● EXERCISE INSTRUCTIONS
Check every line of the material below for the string "wall", and return the ones that have it.

● DATASET EXTRACT
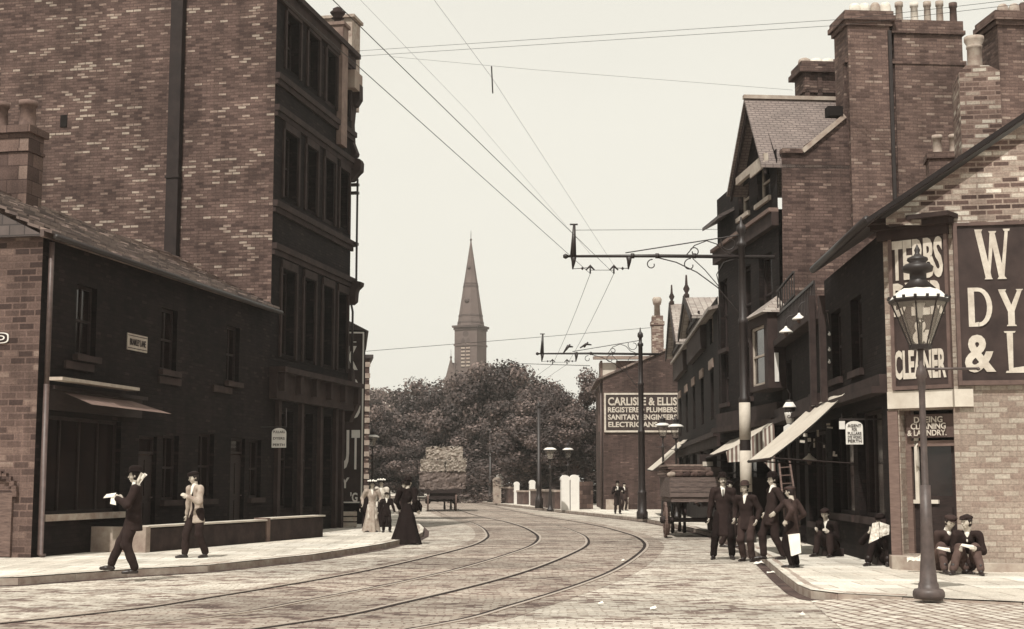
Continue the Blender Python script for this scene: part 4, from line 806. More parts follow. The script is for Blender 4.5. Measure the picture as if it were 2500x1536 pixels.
# ---------------------------------------------------------------- awnings
def awning(name, lab, quad, m, th_=.02, cheek=None, cm=None, rod=True):
    O = Vector(quad[0]); t = thing(name, lab, 'awning', O); q = [Vector(p) - O for p in quad]; nrm = (q[1] - q[0]).cross(q[3] - q[0]).normalized(); nrm = nrm if nrm.z > 0 else -nrm
    n = 8; mb = MB(); vs = []
    for i in range(n + 1):
        for j in range(n + 1):
            a = q[0].lerp(q[1], i / n); b = q[3].lerp(q[2], i / n); p = a.lerp(b, j / n) - Vector((0, 0, .12)) * math.sin(math.pi * j / n) * (.6 + .4 * math.sin(i * 1.3)) ; vs.append(p)
    fs = [(i * (n + 1) + j, (i + 1) * (n + 1) + j, (i + 1) * (n + 1) + j + 1, i * (n + 1) + j + 1) for i in range(n) for j in range(n)]
    mb.add(vs + [v - nrm * th_ for v in vs], fs + [tuple(reversed([k + (n + 1) ** 2 for k in f])) for f in fs], True); mb.build('canvas', m, t)
    if cheek:
        mb = MB(); c = [Vector(p) - O for p in cheek]; mb.prism(c, (0, .01, 0)); mb.build('side_curtain', cm or m, t)
    if rod:
        mb = MB(); mb.tube([q[3] + Vector((0, 0, -.02)), q[2] + Vector((0, 0, -.02))], .03, 6); mb.tube([q[3], Vector((q[0].x, q[0].y, q[3].z - .1))], .015, 5); mb.tube([q[2], Vector((q[1].x, q[1].y, q[2].z - .1))], .015, 5); mb.build('roller_rod', WOOD_D, t)
    return t
CANV = mat('awning_canvas', .5, .9, .12, 2.5, bmp=.1)
def striped():
    m, t, p = nodes('striped_canvas'); c = N(t, 'ShaderNodeTexCoord'); sp = N(t, 'ShaderNodeSeparateXYZ'); t.links.new(c.outputs['Object'], sp.inputs[0])
    k = N(t, 'ShaderNodeMath', operation='MULTIPLY'); k.inputs[1].default_value = 9.5; t.links.new(sp.outputs['X'], k.inputs[0]); f = N(t, 'ShaderNodeMath', operation='FRACT'); t.links.new(k.outputs[0], f.inputs[0])
    col = ramp(t, [(.42, tone(.66)), (.5, tone(.2))], f.outputs[0]); t.links.new(col, p.inputs['Base Color']); p.inputs['Roughness'].default_value = .9; return m
STRIPE = striped()
# near plain awning
a = PD(2092, 930, 25.6); b = PD(1880, 1118, 25.2); c = PD(1990, 1010 , 27.8)
a2 = a + Vector((.15, 3.2, .0)); b2 = b + Vector((.15, 3.2, .0))
awning('shop_awning', 'long plain pale awning sloping steeply down over the right pavement nearest the viewer', [a, a2, b2, b], CANV)
# striped awning behind it
a = PD(1888, 1033, 34.); b = PD(1722, 1118, 37.2)
fa = B.loc(PD(1888, 1033, 34.))
A0 = PD(1890, 1030, 34.0); A1 = PD(1818, 1048, 40.5); B0 = PD(1772, 1100, 33.6); B1 = PD(1715, 1120, 40.)
awning('striped_awning', 'broad pale awning with striped side curtain behind the banded tram pole', [A0, A1, B1, B0], CANV, cheek=[A0 + Vector((0, -.03, -.03)), B0 + Vector((0, -.03, -.03)), PD(1777, 1129, 33.6), PD(1862, 1124, 33.8), PD(1893, 1160, 33.9)], cm=STRIPE)
A0 = PD(1690, 1060, 56.); A1 = PD(1672, 1064, 62.); B0 = PD(1592, 1149, 56.); B1 = PD(1580, 1146, 61.)
awning('shop_awning', 'far plain white awning beyond the cart, left of the striped one', [A0, A1, B1, B0], CANV)

# ---------------------------------------------------------------- RIGHT: half timbered row
Rn = Vector((PD(1757, 1000, 42.2).x, 42.2)); Rf = Vector((PD(1655, 1000, 62.).x, 62.)); RW = Frame(Rn, tuple(Rn - Rf)); RL = (Rn - Rf).length
rw = fbuilding('timbered_row', 'half timbered terrace with steep slated gables beyond the tall gabled building', 'terrace', RW)
rz0 = RW.f(1720, 790)[1]
ops = []
for k in range(5): x = -RL + 1.2 + k * 3.9; ops += [(x, x + 1.2, 3.3, 4.9), (x, x + 1.2, 5.7, 6.9), (x - .5, x + 1.9, .5, 2.4)]
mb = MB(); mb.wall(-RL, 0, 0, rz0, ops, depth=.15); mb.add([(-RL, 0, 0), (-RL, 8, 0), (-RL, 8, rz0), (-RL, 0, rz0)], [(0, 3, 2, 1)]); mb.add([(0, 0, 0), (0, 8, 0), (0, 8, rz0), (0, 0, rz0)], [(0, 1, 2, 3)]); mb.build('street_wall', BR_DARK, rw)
for o in ops: window(rw, *o, .13, frame=CREAM if o[2] > 5 else WOOD_D, pane=GLASS_D, bars=(1, 1), w_=.05)
mb = MB()
for o in ops:
    if o[2] > 3 and o[2] < 5: mb.box(o[0] - .15, o[1] + .15, -.05, -.003, o[3], o[3] + .28)
build_each(mb, 'lintel', mat('grey_lintel', .25, .9, .3, 4), rw)
mb = MB(); mb.box(-RL, 0, -.2, -.003, 2.7, 2.85); mb.box(-RL, 0, -.1, -.003, 2.4, 2.7); mb.build('shop_cornice', STONE_D, rw)
g1p, g2p = RW.f(1646, 742, -.3), RW.f(1683, 726, -.3)
g1b, g2b = RW.f(1634, 815, -.3), RW.f(1664, 806, -.3)
rl_ = []
mb = MB(); gw = MB(); tb_ = MB()
for (xp_, zp_), (xb_, zb_) in ((g1p, g1b), (g2p, g2b)):
    hw = min(max(abs(xp_ - xb_), 1.4), 3.4); zb_ = min(zb_, rz0 + .2)
    for s2 in (-1, 1): mb.prism([(xp_, -.5, zp_), (xp_, 7, zp_), (xp_ + s2 * hw, 7, zb_), (xp_ + s2 * hw, -.5, zb_)], (0, 0, -.1))
    gw.prism([(xp_, -.2, zp_ - .15), (xp_ - hw + .15, -.2, zb_), (xp_ - hw + .15, -.2, rz0 - .9), (xp_ + hw - .15, -.2, rz0 - .9), (xp_ + hw - .15, -.2, zb_)], (0, .19, 0))
    tb_.bar((xp_ - hw + .2, -.22, zb_ + .1), (xp_ + hw - .2, -.22, zb_ + .1), .06, .14)
    for s2 in (-1, 1): tb_.bar((xp_, -.5, zp_ - .05), (xp_ + s2 * hw, -.5, zb_ - .1), .05, .24)
    rl_.append((xp_, zp_))
zm = min(g2p[1] - .6, rz0 + 2.6); mb.prism([(-RL, 2.6, zm), (0, 2.6, zm), (0, -.3, rz0 - .05), (-RL, -.3, rz0 - .05)], (0, 0, -.1)); mb.prism([(-RL, 2.6, zm), (0, 2.6, zm), (0, 8, rz0 - .05), (-RL, 8, rz0 - .05)], (0, 0, -.1))
rfo = mb.build('roof', SLATE_L, rw); gw.build('gable', STONE_D, rw); tb_.build('bargeboard', WOOD_D, rw)
for x_, z_ in rl_: mb = MB(); mb.lathe([(.1, -.1), (.1, .1), (.05, .15), (.12, .3), (.05, .45), (.03, .8)], (x_, -.4, z_), 8); mb.build('finial', STONE_D, rfo)

# ---------------------------------------------------------------- plumbers' house
C0 = G(1474, 1244, PH); PF = Frame(C0, (1, -.02)); ph = fbuilding('plumbers_house', 'plain brick gable end carrying the white lettered plumbers board in the middle distance', 'house', PF)
prof = [PF.f(1476, 924), PF.f(1626, 850), PF.f(1655, 843)]; xR = 9.
mb = MB(); xk = PF.f(1640, 846)[0]; zk = PF.f(1640, 843)[1]; mb.add([(0, 0, 0), (xR, 0, 0), (xR, 0, zk - 2.0), (xk + .3, 0, zk), (0, 0, prof[0][1])], [(0, 1, 2, 3, 4)])
mb.add([(0, 0, 0), (0, 9, 0), (0, 9, prof[0][1]), (0, 0, prof[0][1])], [(0, 3, 2, 1)]); mb.build('wall', brick('brick_plumber', .06, .085, .16, .02, .08, seed=3.3), ph)
xk += .3; mb = MB(); mb.prism([(-.35, -.1, prof[0][1] - .12), (-.35, 9, prof[0][1] - .12), (xk, 9, zk), (xk, -.1, zk)], (0, 0, .1)); mb.prism([(xk, -.1, zk), (xk, 9, zk), (xR + .2, 9, zk - 2.1), (xR + .2, -.1, zk - 2.1)], (0, 0, .1)); mb.build('roof', SLATE_M, ph)
dz0 = PF.f(1490, 924, 2)[1]; dzt = PF.f(1515, 872, 2)[1]; dx0 = PF.f(1466, 900, 1.2)[0]; dx1 = PF.f(1585, 872, 1.2)[0]
mb = MB(); mb.box(dx0, dx0 + .1, 1.2, 1.3, dz0 - .4, dzt - .25); mb.box(dx0 + .8, dx0 + .9, 1.2, 1.3, dz0 - .4, dzt - .25); mb.add([(dx0 + .9, 1.25, dz0), (dx1, 1.25, dzt - .25), (dx0 + .9, 1.25, dzt - .25)], [(0, 1, 2)]); mb.box(dx0, dx0 + .1, 1.3, 3.2, dz0 - .6, dzt - .25); dm = mb.build('dormer', mat('weathered_board', .16, .8, .4, 4), ph)
mb = MB(); mb.box(dx0 + .1, dx0 + .8, 1.26, 1.29, dz0 - .2, dzt - .35); mb.build('dormer_window', STONE_L, dm)
mb = MB(); mb.prism([(dx0 - .3, .9, dzt - .2), (dx1 + .1, .9, dzt - .2), (dx1 + .1, 3.5, dzt), (dx0 - .3, 3.5, dzt)], (0, 0, .16)); mb.build('dormer_roof', mat('lead_roof', .24, .6, .3, 3), dm)
ca = PD(1592, 790, 73.5); cb = PD(1620, 790, 73.5); zt = PD(1605, 776, 73.5).z; cl = PF.loc(ca); cr = PF.loc(cb)
mb = MB(); mb.box(cl.x, cr.x, cl.y, cl.y + .7, zk - 1.5, zt - .5); mb.box(cl.x - .05, cr.x + .05, cl.y - .05, cl.y + .75, zt - .5, zt - .3); mb.box(cl.x + .02, cr.x - .02, cl.y, cl.y + .7, zt - .3, zt); c_ = mb.build('chimney', brick('brick_rough_stack', .12, .2, .45, .12, .2, seed=8.8), ph)
mb = MB(); zz = PD(1605, 729, 73.5).z; h = zz - zt; x_ = (cl.x + cr.x) / 2; mb.lathe([(.16, 0), (.15, h * .6), (.2, h * .62), (.23, h * .75), (.25, h * .9), (.2, h), (.1, h)], (x_, cl.y + .35, zt - .02), 12); mb.build('chimney_pot', POT, c_)
dg = MB(); dg.tube([(-.08, .4, 0), (-.08, .4, prof[0][1] - .2)], .06); dg.build('downpipe', IRON_L, ph)
for yy in (1.2, 4.0): 
    mb = MB(); mb.box(-.03, -.002, yy, yy + .15, 4.0, 6.1); mb.box(-.03, -.002, yy + .9, yy + 1.05, 4.0, 6.1); mb.box(-.025, -.003, yy + .15, yy + .9, 4.0, 6.1); mb.build('window', WOOD, ph)
st = thing('plumbers_sign', 'white bordered dark board listing the plumbers on the gable wall', 'sign', PF.wor(0, 0), PF.a)
xa, zt = PF.f(1479, 964, -.06); xb, zb = PF.f(1655, 1051, -.06)
mb = MB(); mb.box(xa, xb, -.06, -.005, zb, zt); mb.build('board', SIGN_D, st); e = .09; mb = MB()
for k in ((xa - e, xa, zb - e, zt + e), (xb, xb + e, zb - e, zt + e), (xa, xb, zt, zt + e), (xa, xb, zb - e, zb)): mb.box(k[0], k[1], -.08, -.004, k[2], k[3])
mb.build('frame', LETTER, st)
for wd, l, r, a_, b_ in (('CARLISLE & ELLIS', 1484, 1653, 970, 990), ('REGISTERED PLUMBERS', 1484, 1653, 994, 1007), ('SANITARY ENGINEERS', 1484, 1653, 1012, 1025), ('ELECTRICIANS', 1485, 1605, 1030, 1043)):
    xa_, za_ = PF.f(l, a_, -.06); xb_, zb_ = PF.f(r, b_, -.06); text('lettering', wd, xb_ - xa_, za_ - zb_, LETTER, st, ((xa_ + xb_) / 2, -.072, (za_ + zb_) / 2), (1, 0, 0), (0, 0, 1), .01, .03)
mb = MB(); mb.box(.1, 1.2, -.35, -.01, 0, .5); mb.build('plinth', STONE, ph)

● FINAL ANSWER
mb = MB(); mb.wall(-RL, 0, 0, rz0, ops, depth=.15); mb.add([(-RL, 0, 0), (-RL, 8, 0), (-RL, 8, rz0), (-RL, 0, rz0)], [(0, 3, 2, 1)]); mb.add([(0, 0, 0), (0, 8, 0), (0, 8, rz0), (0, 0, rz0)], [(0, 1, 2, 3)]); mb.build('street_wall', BR_DARK, rw)
mb.add([(0, 0, 0), (0, 9, 0), (0, 9, prof[0][1]), (0, 0, prof[0][1])], [(0, 3, 2, 1)]); mb.build('wall', brick('brick_plumber', .06, .085, .16, .02, .08, seed=3.3), ph)
st = thing('plumbers_sign', 'white bordered dark board listing the plumbers on the gable wall', 'sign', PF.wor(0, 0), PF.a)